Dataset extract =
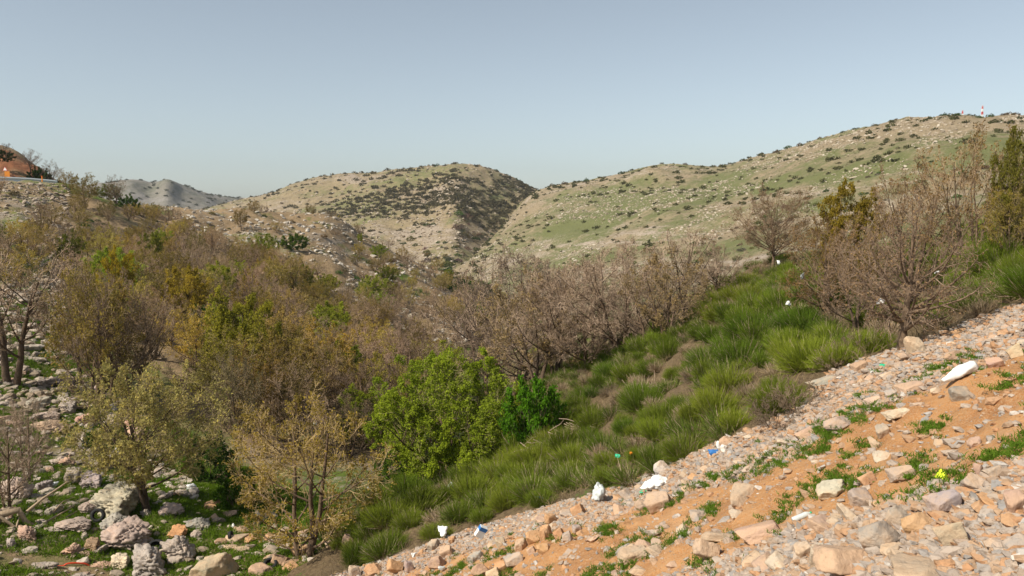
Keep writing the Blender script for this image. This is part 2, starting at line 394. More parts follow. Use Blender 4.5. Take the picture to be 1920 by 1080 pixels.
CENTRE = {
 150:  [(560, 450), (520, 560), (490, 680), (465, 800), (445, 950), (432, 1100), (445, 1300)],
 300:  [(560, 450), (520, 550), (480, 680), (450, 800), (428, 950), (414, 1100), (425, 1300)],
 380:  [(560, 450), (515, 550), (475, 670), (440, 780), (415, 900), (395, 1060), (405, 1300)],
 440:  [(560, 450), (510, 550), (470, 660), (430, 760), (402, 880), (379, 1030), (390, 1300)],
 500:  [(560, 450), (505, 540), (460, 640), (420, 740), (388, 860), (362, 1000), (375, 1250)],
 560:  [(560, 450), (500, 530), (455, 620), (410, 720), (375, 840), (347, 970), (360, 1200)],
 620:  [(560, 440), (500, 520), (450, 610), (405, 700), (368, 820), (338, 950), (352, 1150)],
 680:  [(560, 430), (500, 510), (450, 590), (402, 670), (362, 770), (332, 880), (350, 1100)],
 750:  [(570, 410), (505, 490), (450, 570), (400, 650), (356, 740), (315, 860), (330, 1050)],
 810:  [(570, 400), (505, 470), (450, 535), (398, 620), (352, 720), (309, 850), (325, 1050)],
 850:  [(570, 400), (505, 465), (448, 520), (392, 590), (345, 690), (308, 850), (325, 1050)],
 885:  [(570, 405), (505, 475), (450, 540), (396, 620), (348, 720), (311, 850), (325, 1050)],
 920:  [(570, 415), (505, 488), (452, 565), (402, 650), (355, 745), (316, 855), (330, 1050)],
 960:  [(570, 425), (505, 500), (455, 585), (408, 675), (365, 770), (331, 865), (345, 1050)],
 1010: [(570, 435), (505, 510), (460, 600), (418, 695), (380, 785), (356, 880), (370, 1050)],
 1100: [(570, 450), (510, 540), (470, 640), (435, 730), (410, 800), (395, 880), (405, 1050)],
}
FAR = {
 -300: [(470, 1100), (420, 1250), (380, 1400), (350, 1550), (360, 1800)],
 100:  [(470, 1100), (425, 1250), (385, 1400), (352, 1550), (362, 1800)],
 200:  [(470, 1100), (422, 1250), (380, 1400), (343, 1550), (352, 1800)],
 245:  [(470, 1100), (422, 1250), (378, 1380), (340, 1520), (352, 1800)],
 285:  [(470, 1100), (425, 1250), (382, 1400), (346, 1560), (356, 1800)],
 312:  [(470, 1100), (425, 1240), (382, 1370), (344, 1500), (356, 1800)],
 345:  [(470, 1100), (430, 1250), (388, 1400), (353, 1560), (362, 1800)],
 385:  [(470, 1100), (432, 1250), (395, 1400), (366, 1600), (374, 1800)],
 430:  [(470, 1150), (435, 1300), (402, 1450), (370, 1700), (378, 1900)],
 520:  [(470, 1200), (440, 1350), (410, 1550), (380, 1800), (388, 2000)],
 700:  [(480, 1250), (450, 1400), (420, 1600), (400, 1900), (405, 2100)],
}
def zeros(L): return np.zeros((L.nu, L.nv, 3))

# near bank
LN = Layer(NEAR, 620, 430)
x, y = project(LN.P); s_edge = y - edge_y(x)
bank = sstep(10, -60, s_edge)
LN.P[..., 2] += (fbm(LN.P, 0.25, 3, 5) * 0.18 + fbm(LN.P, 1.3, 4, 9) * 0.09 + fbm(LN.P, 5, 3, 3) * 0.03) * sstep(3, 9, LN.D) + bank * fbm(LN.P, 0.35, 3, 8) * 0.25
LN.finish()
x, y = LN.px, LN.py; s_edge = y - edge_y(x)
# three bands: pinkish rubble along the foot, orange earth, coarse rubble near the camera
low = np.interp(x, [900, 1150, 1300, 1500, 1700, 1920, 2400], [1240, 1140, 1068, 985, 930, 862, 740])
nz = fbm(LN.P, 0.6, 3, 21)
bw = np.interp(x, [640, 1000, 1300, 1500, 1920], [25, 25, 55, 100, 80])
gravel = np.maximum(sstep(bw + 25 + 25 * nz, bw - 25 + 25 * nz, s_edge), sstep(-35, 35, y - low + 30 * nz) * 0.85) * sstep(-5, 5, s_edge + 60)
zn = zeros(LN); zn[..., 0] = gravel * 0.78; zn[..., 1] = sstep(6, -14, s_edge + 14 * nz)
zn[..., 2] = sstep(0.35, 0.7, fbm(LN.P, 0.5, 3, 40)) * zn[..., 1] * 0.5
o = LN.build('dirt_slope', M_SLOPE, zn)

# valley and left hillside
LL = Layer(LEFT, 640, 520)
amp = np.clip(LL.D / 60, 0.35, 2.0)
LL.P[..., 2] += fbm(LL.P, 0.08, 4, 31) * 0.7 * amp + fbm(LL.P, 0.6, 4, 33) * 0.16 * amp * np.clip(1.3 - LL.vv / 12, 0.3, 1)
LL.finish()
zl = zeros(LL); x, y = LL.px, LL.py
rocky = fbm(LL.P, 0.12, 4, 51)
spur = inpoly(x, y, [(320, 380), (620, 380), (760, 470), (960, 560), (960, 640), (800, 640), (640, 560), (480, 480), (330, 440)])
leftrocks = inpoly(x, y, [(-700, 330), (140, 340), (130, 560), (110, 700), (260, 800), (300, 1000), (-700, 1100)])
zl[..., 0] = np.where(spur, 0.38, np.where(leftrocks, 0.45, 0.25)) + rocky * 0.25
zl[..., 1] = np.where(spur, 0.2, 0.55) + fbm(LL.P, 0.2, 3, 57) * 0.3
zl[..., 2] = 0
zl[..., 1] -= 0.35 * inpoly(x, y, [(120, 360), (330, 410), (560, 520), (760, 620), (850, 700), (700, 860), (480, 860), (330, 720), (120, 560), (60, 400)])
stl = np.stack([LL.P[..., 0] * 0.15, LL.P[..., 1] * 0.15, LL.P[..., 2] * 1.2], -1)
LL.build('valley_hillside', M_LEFT, zl, stl)

# right hill
LR = Layer(RIGHT, 620, 420)
LR.P[..., 2] += (fbm(LR.P, 0.012, 4, 61) * 4.5 + fbm(LR.P, 0.09, 4, 63) * 0.9) * np.clip(LR.D / 400, 0.2, 1) * np.clip(1 - np.abs(LR.vv - 5) * -0.0, 0, 1)
nzz = fbm(np.stack([LR.uu * 0.004, LR.vv * 5, LR.vv * 0], -1), 1, 4, 65)
LR.P[..., 2] += nzz * 1.2 * np.clip(LR.D / 400, 0.2, 1)
LR.finish()
zr = zeros(LR); x, y = LR.px, LR.py
strat = fbm(np.stack([LR.uu * 0.0035, LR.vv * 3.2 + LR.uu * 0.0015, LR.vv * 0], -1), 1, 5, 67)
ridge = np.interp(x, [560, 860, 940, 1010, 1120, 1250, 1330, 1420, 1560, 1740, 1920, 2900], [548, 492, 426, 356, 330, 304, 306, 289, 256, 223, 221, 200])
zr[..., 0] = 0.27 + strat * 0.35 + 0.12 * sstep(50, 0, y - ridge)
zr[..., 1] = 0.57 - strat * 0.25 + fbm(LR.P, 0.01, 3, 70) * 0.35 - 0.35 * sstep(60, 0, y - ridge)
st = np.stack([LR.uu * 0.02, LR.vv * 14 + LR.uu * 0.01, LR.vv * 0], -1)
LR.build('right_hill', M_HILL, zr, st)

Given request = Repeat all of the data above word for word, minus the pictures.

Correct answer =
Keep writing the Blender script for this image. This is part 2, starting at line 394. More parts follow. Use Blender 4.5. Take the picture to be 1920 by 1080 pixels.
CENTRE = {
 150:  [(560, 450), (520, 560), (490, 680), (465, 800), (445, 950), (432, 1100), (445, 1300)],
 300:  [(560, 450), (520, 550), (480, 680), (450, 800), (428, 950), (414, 1100), (425, 1300)],
 380:  [(560, 450), (515, 550), (475, 670), (440, 780), (415, 900), (395, 1060), (405, 1300)],
 440:  [(560, 450), (510, 550), (470, 660), (430, 760), (402, 880), (379, 1030), (390, 1300)],
 500:  [(560, 450), (505, 540), (460, 640), (420, 740), (388, 860), (362, 1000), (375, 1250)],
 560:  [(560, 450), (500, 530), (455, 620), (410, 720), (375, 840), (347, 970), (360, 1200)],
 620:  [(560, 440), (500, 520), (450, 610), (405, 700), (368, 820), (338, 950), (352, 1150)],
 680:  [(560, 430), (500, 510), (450, 590), (402, 670), (362, 770), (332, 880), (350, 1100)],
 750:  [(570, 410), (505, 490), (450, 570), (400, 650), (356, 740), (315, 860), (330, 1050)],
 810:  [(570, 400), (505, 470), (450, 535), (398, 620), (352, 720), (309, 850), (325, 1050)],
 850:  [(570, 400), (505, 465), (448, 520), (392, 590), (345, 690), (308, 850), (325, 1050)],
 885:  [(570, 405), (505, 475), (450, 540), (396, 620), (348, 720), (311, 850), (325, 1050)],
 920:  [(570, 415), (505, 488), (452, 565), (402, 650), (355, 745), (316, 855), (330, 1050)],
 960:  [(570, 425), (505, 500), (455, 585), (408, 675), (365, 770), (331, 865), (345, 1050)],
 1010: [(570, 435), (505, 510), (460, 600), (418, 695), (380, 785), (356, 880), (370, 1050)],
 1100: [(570, 450), (510, 540), (470, 640), (435, 730), (410, 800), (395, 880), (405, 1050)],
}
FAR = {
 -300: [(470, 1100), (420, 1250), (380, 1400), (350, 1550), (360, 1800)],
 100:  [(470, 1100), (425, 1250), (385, 1400), (352, 1550), (362, 1800)],
 200:  [(470, 1100), (422, 1250), (380, 1400), (343, 1550), (352, 1800)],
 245:  [(470, 1100), (422, 1250), (378, 1380), (340, 1520), (352, 1800)],
 285:  [(470, 1100), (425, 1250), (382, 1400), (346, 1560), (356, 1800)],
 312:  [(470, 1100), (425, 1240), (382, 1370), (344, 1500), (356, 1800)],
 345:  [(470, 1100), (430, 1250), (388, 1400), (353, 1560), (362, 1800)],
 385:  [(470, 1100), (432, 1250), (395, 1400), (366, 1600), (374, 1800)],
 430:  [(470, 1150), (435, 1300), (402, 1450), (370, 1700), (378, 1900)],
 520:  [(470, 1200), (440, 1350), (410, 1550), (380, 1800), (388, 2000)],
 700:  [(480, 1250), (450, 1400), (420, 1600), (400, 1900), (405, 2100)],
}
def zeros(L): return np.zeros((L.nu, L.nv, 3))

# near bank
LN = Layer(NEAR, 620, 430)
x, y = project(LN.P); s_edge = y - edge_y(x)
bank = sstep(10, -60, s_edge)
LN.P[..., 2] += (fbm(LN.P, 0.25, 3, 5) * 0.18 + fbm(LN.P, 1.3, 4, 9) * 0.09 + fbm(LN.P, 5, 3, 3) * 0.03) * sstep(3, 9, LN.D) + bank * fbm(LN.P, 0.35, 3, 8) * 0.25
LN.finish()
x, y = LN.px, LN.py; s_edge = y - edge_y(x)
# three bands: pinkish rubble along the foot, orange earth, coarse rubble near the camera
low = np.interp(x, [900, 1150, 1300, 1500, 1700, 1920, 2400], [1240, 1140, 1068, 985, 930, 862, 740])
nz = fbm(LN.P, 0.6, 3, 21)
bw = np.interp(x, [640, 1000, 1300, 1500, 1920], [25, 25, 55, 100, 80])
gravel = np.maximum(sstep(bw + 25 + 25 * nz, bw - 25 + 25 * nz, s_edge), sstep(-35, 35, y - low + 30 * nz) * 0.85) * sstep(-5, 5, s_edge + 60)
zn = zeros(LN); zn[..., 0] = gravel * 0.78; zn[..., 1] = sstep(6, -14, s_edge + 14 * nz)
zn[..., 2] = sstep(0.35, 0.7, fbm(LN.P, 0.5, 3, 40)) * zn[..., 1] * 0.5
o = LN.build('dirt_slope', M_SLOPE, zn)

# valley and left hillside
LL = Layer(LEFT, 640, 520)
amp = np.clip(LL.D / 60, 0.35, 2.0)
LL.P[..., 2] += fbm(LL.P, 0.08, 4, 31) * 0.7 * amp + fbm(LL.P, 0.6, 4, 33) * 0.16 * amp * np.clip(1.3 - LL.vv / 12, 0.3, 1)
LL.finish()
zl = zeros(LL); x, y = LL.px, LL.py
rocky = fbm(LL.P, 0.12, 4, 51)
spur = inpoly(x, y, [(320, 380), (620, 380), (760, 470), (960, 560), (960, 640), (800, 640), (640, 560), (480, 480), (330, 440)])
leftrocks = inpoly(x, y, [(-700, 330), (140, 340), (130, 560), (110, 700), (260, 800), (300, 1000), (-700, 1100)])
zl[..., 0] = np.where(spur, 0.38, np.where(leftrocks, 0.45, 0.25)) + rocky * 0.25
zl[..., 1] = np.where(spur, 0.2, 0.55) + fbm(LL.P, 0.2, 3, 57) * 0.3
zl[..., 2] = 0
zl[..., 1] -= 0.35 * inpoly(x, y, [(120, 360), (330, 410), (560, 520), (760, 620), (850, 700), (700, 860), (480, 860), (330, 720), (120, 560), (60, 400)])
stl = np.stack([LL.P[..., 0] * 0.15, LL.P[..., 1] * 0.15, LL.P[..., 2] * 1.2], -1)
LL.build('valley_hillside', M_LEFT, zl, stl)

# right hill
LR = Layer(RIGHT, 620, 420)
LR.P[..., 2] += (fbm(LR.P, 0.012, 4, 61) * 4.5 + fbm(LR.P, 0.09, 4, 63) * 0.9) * np.clip(LR.D / 400, 0.2, 1) * np.clip(1 - np.abs(LR.vv - 5) * -0.0, 0, 1)
nzz = fbm(np.stack([LR.uu * 0.004, LR.vv * 5, LR.vv * 0], -1), 1, 4, 65)
LR.P[..., 2] += nzz * 1.2 * np.clip(LR.D / 400, 0.2, 1)
LR.finish()
zr = zeros(LR); x, y = LR.px, LR.py
strat = fbm(np.stack([LR.uu * 0.0035, LR.vv * 3.2 + LR.uu * 0.0015, LR.vv * 0], -1), 1, 5, 67)
ridge = np.interp(x, [560, 860, 940, 1010, 1120, 1250, 1330, 1420, 1560, 1740, 1920, 2900], [548, 492, 426, 356, 330, 304, 306, 289, 256, 223, 221, 200])
zr[..., 0] = 0.27 + strat * 0.35 + 0.12 * sstep(50, 0, y - ridge)
zr[..., 1] = 0.57 - strat * 0.25 + fbm(LR.P, 0.01, 3, 70) * 0.35 - 0.35 * sstep(60, 0, y - ridge)
st = np.stack([LR.uu * 0.02, LR.vv * 14 + LR.uu * 0.01, LR.vv * 0], -1)
LR.build('right_hill', M_HILL, zr, st)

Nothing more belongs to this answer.